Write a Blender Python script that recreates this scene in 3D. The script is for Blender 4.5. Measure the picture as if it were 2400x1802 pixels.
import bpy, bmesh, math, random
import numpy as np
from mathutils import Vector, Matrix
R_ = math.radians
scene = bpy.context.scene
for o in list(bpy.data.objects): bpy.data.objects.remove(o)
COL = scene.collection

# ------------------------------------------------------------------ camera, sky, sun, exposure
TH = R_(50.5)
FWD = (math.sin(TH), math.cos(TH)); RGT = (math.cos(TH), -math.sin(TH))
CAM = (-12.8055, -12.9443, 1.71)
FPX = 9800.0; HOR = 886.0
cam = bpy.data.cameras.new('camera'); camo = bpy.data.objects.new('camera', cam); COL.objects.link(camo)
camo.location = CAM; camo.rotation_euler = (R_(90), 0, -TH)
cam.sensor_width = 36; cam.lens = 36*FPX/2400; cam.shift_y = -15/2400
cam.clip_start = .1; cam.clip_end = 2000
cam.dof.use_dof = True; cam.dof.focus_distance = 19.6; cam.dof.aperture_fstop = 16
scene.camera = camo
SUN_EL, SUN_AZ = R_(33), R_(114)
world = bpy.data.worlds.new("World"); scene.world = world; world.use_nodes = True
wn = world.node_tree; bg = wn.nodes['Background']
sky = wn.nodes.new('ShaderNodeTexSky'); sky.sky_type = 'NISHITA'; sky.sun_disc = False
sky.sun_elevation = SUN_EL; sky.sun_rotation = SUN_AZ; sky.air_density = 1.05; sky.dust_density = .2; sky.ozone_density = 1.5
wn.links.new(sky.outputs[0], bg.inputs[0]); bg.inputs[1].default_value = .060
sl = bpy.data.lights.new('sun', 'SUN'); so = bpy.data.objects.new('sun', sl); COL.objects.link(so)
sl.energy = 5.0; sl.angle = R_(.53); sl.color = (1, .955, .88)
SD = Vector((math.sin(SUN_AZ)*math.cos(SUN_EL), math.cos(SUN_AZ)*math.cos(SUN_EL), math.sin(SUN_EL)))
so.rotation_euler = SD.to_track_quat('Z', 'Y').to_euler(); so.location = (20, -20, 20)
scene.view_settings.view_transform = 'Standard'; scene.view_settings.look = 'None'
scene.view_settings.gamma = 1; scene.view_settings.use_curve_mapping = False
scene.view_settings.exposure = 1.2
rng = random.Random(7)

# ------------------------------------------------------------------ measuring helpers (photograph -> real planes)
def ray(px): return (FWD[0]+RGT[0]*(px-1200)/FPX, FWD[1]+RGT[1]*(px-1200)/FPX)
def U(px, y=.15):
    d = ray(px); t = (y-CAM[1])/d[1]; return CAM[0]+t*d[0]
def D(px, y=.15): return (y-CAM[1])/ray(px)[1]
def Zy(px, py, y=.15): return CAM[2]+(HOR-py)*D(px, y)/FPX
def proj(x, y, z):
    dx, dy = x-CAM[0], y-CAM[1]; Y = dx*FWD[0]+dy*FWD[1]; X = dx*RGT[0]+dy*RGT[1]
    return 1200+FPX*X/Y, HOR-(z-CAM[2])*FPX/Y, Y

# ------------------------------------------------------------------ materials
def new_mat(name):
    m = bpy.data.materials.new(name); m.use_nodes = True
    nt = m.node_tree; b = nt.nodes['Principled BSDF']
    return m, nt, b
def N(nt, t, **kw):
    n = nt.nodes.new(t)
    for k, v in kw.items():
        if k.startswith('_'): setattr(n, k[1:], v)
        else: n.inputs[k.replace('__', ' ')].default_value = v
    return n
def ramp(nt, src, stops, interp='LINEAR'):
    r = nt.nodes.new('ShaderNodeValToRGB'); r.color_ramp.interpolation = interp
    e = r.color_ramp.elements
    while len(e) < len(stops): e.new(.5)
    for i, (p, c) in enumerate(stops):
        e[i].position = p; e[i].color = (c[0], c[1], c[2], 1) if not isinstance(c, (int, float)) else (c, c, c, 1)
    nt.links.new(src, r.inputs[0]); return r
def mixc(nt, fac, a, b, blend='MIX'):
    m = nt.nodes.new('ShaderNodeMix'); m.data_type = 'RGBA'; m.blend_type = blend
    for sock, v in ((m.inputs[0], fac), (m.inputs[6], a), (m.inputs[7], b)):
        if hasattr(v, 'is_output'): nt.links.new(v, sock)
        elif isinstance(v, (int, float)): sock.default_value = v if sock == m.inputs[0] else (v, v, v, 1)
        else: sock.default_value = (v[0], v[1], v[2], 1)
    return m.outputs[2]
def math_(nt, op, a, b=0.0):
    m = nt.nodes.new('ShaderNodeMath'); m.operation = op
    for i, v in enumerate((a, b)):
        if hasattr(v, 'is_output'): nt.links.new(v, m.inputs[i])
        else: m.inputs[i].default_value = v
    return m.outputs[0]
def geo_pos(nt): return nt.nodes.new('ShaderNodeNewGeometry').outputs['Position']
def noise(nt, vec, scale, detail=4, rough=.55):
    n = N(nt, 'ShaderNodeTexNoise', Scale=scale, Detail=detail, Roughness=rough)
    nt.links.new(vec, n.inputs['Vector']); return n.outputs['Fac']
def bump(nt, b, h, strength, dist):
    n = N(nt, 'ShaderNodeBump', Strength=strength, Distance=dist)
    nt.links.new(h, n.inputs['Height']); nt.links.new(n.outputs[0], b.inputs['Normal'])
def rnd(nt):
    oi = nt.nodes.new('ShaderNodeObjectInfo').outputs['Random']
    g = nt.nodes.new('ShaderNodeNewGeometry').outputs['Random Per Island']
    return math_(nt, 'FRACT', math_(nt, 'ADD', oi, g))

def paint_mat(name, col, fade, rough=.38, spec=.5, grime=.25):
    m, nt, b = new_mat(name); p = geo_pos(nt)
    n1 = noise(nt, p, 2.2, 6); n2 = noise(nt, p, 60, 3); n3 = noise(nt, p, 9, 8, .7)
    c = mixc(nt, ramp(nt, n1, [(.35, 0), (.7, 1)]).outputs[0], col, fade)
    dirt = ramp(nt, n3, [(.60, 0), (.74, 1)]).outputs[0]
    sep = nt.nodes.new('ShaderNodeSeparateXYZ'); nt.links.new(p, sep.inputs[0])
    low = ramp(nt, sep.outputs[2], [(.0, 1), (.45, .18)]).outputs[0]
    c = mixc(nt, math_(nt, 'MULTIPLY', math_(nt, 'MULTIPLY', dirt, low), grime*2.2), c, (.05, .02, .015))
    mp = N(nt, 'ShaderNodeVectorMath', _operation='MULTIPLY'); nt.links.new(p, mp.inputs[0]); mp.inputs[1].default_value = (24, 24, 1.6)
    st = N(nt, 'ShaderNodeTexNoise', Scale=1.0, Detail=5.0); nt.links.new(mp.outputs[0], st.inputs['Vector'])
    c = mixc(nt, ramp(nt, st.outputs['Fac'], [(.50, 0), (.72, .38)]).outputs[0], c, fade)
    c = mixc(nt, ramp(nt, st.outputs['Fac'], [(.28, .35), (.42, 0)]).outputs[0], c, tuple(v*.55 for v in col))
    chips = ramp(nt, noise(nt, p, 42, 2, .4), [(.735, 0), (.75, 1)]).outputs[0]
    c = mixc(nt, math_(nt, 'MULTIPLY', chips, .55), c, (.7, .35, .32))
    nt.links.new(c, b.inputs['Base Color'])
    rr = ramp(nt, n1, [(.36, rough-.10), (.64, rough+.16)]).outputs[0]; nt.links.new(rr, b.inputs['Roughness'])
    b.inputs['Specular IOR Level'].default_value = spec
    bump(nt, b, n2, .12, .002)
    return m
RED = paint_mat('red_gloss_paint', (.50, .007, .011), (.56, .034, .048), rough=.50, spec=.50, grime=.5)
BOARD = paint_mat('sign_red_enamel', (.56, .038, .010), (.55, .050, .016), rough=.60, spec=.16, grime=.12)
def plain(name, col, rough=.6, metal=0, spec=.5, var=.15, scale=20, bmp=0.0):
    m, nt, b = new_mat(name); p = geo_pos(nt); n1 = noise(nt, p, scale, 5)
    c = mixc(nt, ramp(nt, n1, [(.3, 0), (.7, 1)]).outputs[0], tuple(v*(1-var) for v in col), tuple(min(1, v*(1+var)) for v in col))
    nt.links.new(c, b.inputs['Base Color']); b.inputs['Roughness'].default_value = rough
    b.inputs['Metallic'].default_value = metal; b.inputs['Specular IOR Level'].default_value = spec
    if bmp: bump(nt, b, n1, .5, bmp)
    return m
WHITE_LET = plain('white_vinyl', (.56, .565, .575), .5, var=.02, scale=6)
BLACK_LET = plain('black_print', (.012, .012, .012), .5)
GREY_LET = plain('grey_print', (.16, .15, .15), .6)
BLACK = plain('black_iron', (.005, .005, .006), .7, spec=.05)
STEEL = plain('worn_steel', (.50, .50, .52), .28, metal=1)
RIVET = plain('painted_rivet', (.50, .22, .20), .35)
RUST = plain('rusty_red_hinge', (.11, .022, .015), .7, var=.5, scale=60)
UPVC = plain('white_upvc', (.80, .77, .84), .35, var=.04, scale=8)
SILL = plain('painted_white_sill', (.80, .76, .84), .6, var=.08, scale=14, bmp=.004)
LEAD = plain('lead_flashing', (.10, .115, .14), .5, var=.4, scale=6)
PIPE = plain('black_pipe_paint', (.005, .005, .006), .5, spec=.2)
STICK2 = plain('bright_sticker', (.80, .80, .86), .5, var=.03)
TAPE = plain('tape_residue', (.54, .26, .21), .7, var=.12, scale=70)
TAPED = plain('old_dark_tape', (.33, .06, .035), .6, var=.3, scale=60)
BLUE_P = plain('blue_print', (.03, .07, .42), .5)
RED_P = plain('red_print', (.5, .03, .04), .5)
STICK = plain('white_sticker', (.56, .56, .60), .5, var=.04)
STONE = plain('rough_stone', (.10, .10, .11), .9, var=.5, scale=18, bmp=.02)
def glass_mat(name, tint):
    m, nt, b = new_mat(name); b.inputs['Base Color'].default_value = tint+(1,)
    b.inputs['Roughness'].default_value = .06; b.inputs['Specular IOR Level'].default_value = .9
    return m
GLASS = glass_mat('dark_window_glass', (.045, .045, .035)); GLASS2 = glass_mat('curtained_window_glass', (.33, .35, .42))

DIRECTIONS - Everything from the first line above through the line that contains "COL = scene.collection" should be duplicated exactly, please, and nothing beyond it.

SOLUTION TO THE PROBLEM -
Write a Blender Python script that recreates this scene in 3D. The script is for Blender 4.5. Measure the picture as if it were 2400x1802 pixels.
import bpy, bmesh, math, random
import numpy as np
from mathutils import Vector, Matrix
R_ = math.radians
scene = bpy.context.scene
for o in list(bpy.data.objects): bpy.data.objects.remove(o)
COL = scene.collection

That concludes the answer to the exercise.